> **SOURCE EXCERPT**:
____________________
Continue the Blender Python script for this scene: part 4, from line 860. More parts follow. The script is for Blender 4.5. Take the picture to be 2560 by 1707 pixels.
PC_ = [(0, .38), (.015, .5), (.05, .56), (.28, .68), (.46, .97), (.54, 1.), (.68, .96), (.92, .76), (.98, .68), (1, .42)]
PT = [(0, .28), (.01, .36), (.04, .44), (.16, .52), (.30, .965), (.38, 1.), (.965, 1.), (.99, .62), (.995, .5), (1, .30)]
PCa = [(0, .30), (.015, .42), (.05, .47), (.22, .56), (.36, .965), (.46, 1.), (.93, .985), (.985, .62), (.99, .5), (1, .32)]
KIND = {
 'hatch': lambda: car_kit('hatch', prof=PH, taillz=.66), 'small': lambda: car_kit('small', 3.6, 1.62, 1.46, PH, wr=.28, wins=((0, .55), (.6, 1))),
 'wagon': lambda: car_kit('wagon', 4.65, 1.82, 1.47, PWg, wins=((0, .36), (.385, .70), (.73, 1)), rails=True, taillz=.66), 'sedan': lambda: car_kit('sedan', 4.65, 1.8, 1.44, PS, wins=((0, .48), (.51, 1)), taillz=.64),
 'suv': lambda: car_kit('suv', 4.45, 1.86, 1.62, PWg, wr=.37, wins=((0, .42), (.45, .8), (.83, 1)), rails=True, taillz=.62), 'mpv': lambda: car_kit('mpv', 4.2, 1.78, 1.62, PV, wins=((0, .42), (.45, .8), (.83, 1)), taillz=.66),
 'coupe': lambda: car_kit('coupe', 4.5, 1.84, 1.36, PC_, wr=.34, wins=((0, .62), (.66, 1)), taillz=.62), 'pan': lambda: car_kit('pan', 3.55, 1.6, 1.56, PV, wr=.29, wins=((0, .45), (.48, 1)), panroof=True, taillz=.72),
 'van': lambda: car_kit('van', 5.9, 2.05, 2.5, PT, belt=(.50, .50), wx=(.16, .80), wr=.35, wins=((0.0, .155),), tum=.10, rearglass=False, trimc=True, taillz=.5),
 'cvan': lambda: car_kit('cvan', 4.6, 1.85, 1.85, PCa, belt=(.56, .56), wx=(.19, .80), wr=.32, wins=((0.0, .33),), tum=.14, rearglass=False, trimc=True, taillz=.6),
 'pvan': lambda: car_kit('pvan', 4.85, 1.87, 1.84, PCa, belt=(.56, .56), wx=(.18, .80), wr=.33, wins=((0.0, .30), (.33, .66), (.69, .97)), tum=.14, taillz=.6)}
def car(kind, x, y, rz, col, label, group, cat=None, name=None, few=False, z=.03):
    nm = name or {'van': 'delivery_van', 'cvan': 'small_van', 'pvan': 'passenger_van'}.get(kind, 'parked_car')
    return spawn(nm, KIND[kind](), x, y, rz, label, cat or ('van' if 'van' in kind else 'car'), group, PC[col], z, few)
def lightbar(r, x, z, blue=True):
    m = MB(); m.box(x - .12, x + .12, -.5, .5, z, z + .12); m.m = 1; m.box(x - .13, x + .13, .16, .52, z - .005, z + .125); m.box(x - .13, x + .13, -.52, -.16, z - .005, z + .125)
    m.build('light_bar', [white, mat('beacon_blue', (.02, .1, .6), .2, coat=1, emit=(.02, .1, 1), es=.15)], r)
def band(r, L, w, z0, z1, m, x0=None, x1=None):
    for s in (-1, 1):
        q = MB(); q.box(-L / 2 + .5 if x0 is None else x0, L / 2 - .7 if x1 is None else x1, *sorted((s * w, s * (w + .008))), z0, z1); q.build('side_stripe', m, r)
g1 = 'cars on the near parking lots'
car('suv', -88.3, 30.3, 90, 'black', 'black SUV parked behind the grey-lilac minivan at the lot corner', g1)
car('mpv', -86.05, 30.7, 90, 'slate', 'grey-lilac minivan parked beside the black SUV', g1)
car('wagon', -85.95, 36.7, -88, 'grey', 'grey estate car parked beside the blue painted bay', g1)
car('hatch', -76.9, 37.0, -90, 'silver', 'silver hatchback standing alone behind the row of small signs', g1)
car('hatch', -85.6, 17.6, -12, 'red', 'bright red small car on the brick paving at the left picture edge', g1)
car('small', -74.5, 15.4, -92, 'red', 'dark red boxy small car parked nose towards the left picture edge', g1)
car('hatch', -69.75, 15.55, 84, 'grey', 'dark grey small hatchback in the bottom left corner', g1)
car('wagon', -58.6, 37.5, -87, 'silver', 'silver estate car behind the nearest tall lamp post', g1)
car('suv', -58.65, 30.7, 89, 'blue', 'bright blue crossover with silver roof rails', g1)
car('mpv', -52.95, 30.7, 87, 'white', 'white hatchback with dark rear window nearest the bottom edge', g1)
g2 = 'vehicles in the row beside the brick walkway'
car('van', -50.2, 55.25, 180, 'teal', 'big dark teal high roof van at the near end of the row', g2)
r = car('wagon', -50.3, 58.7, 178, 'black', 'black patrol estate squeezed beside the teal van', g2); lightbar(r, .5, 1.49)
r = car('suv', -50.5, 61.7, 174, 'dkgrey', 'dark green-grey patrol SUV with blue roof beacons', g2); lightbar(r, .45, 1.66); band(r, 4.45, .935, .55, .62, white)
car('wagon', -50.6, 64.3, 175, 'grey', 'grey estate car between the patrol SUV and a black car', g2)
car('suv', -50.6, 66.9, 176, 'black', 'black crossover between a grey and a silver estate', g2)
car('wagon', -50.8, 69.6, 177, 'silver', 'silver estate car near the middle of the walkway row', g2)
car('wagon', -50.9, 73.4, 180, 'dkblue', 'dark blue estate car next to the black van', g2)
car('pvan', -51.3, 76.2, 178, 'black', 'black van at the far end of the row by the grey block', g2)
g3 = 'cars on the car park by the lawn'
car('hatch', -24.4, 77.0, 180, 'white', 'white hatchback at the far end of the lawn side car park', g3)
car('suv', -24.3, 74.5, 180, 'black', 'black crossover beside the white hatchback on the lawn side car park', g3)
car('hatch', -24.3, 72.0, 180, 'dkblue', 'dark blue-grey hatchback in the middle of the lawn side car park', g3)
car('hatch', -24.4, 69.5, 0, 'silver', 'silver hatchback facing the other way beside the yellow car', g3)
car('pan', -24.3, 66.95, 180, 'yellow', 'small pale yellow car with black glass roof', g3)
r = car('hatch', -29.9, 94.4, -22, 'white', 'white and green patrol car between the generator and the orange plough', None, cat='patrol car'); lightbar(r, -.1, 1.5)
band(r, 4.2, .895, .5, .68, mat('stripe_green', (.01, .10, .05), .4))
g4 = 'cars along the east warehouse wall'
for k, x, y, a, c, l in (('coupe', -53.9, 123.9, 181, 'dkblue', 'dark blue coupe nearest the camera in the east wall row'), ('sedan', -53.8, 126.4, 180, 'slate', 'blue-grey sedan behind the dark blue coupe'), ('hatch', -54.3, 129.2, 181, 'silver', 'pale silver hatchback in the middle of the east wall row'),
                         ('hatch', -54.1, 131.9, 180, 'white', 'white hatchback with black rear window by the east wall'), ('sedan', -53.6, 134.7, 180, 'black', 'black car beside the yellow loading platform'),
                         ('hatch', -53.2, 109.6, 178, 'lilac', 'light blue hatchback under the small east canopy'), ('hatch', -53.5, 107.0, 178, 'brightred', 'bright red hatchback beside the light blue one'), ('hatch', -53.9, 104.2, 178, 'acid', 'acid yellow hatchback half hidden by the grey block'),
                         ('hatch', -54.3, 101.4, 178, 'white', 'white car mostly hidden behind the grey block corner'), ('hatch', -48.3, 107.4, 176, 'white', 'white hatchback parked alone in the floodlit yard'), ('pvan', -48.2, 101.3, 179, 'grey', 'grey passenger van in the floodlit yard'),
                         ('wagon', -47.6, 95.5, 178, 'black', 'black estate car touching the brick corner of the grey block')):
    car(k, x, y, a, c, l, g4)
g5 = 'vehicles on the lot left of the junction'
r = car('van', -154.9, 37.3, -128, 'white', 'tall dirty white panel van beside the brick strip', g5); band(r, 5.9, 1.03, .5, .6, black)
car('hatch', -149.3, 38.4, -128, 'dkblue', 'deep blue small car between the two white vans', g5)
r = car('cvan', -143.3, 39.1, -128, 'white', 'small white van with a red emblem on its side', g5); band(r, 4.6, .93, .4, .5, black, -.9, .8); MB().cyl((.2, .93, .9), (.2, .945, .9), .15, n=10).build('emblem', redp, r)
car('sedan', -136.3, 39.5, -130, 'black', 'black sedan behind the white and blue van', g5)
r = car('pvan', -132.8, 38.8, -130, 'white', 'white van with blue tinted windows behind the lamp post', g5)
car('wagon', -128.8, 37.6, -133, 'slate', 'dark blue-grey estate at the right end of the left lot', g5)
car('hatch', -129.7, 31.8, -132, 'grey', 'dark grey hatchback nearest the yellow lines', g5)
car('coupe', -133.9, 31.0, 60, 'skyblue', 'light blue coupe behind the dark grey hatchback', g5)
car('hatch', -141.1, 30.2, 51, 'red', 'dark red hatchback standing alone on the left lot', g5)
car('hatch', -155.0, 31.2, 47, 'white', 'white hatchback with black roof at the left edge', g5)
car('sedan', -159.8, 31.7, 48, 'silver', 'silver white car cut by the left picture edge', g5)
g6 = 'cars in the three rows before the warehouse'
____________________
> **TASK TO CARRY OUT**:
Pull out all lines in the data above that include "picture".

> **TASK SOLUTION**:
Continue the Blender Python script for this scene: part 4, from line 860. More parts follow. The script is for Blender 4.5. Take the picture to be 2560 by 1707 pixels.
car('hatch', -85.6, 17.6, -12, 'red', 'bright red small car on the brick paving at the left picture edge', g1)
car('small', -74.5, 15.4, -92, 'red', 'dark red boxy small car parked nose towards the left picture edge', g1)
car('sedan', -159.8, 31.7, 48, 'silver', 'silver white car cut by the left picture edge', g5)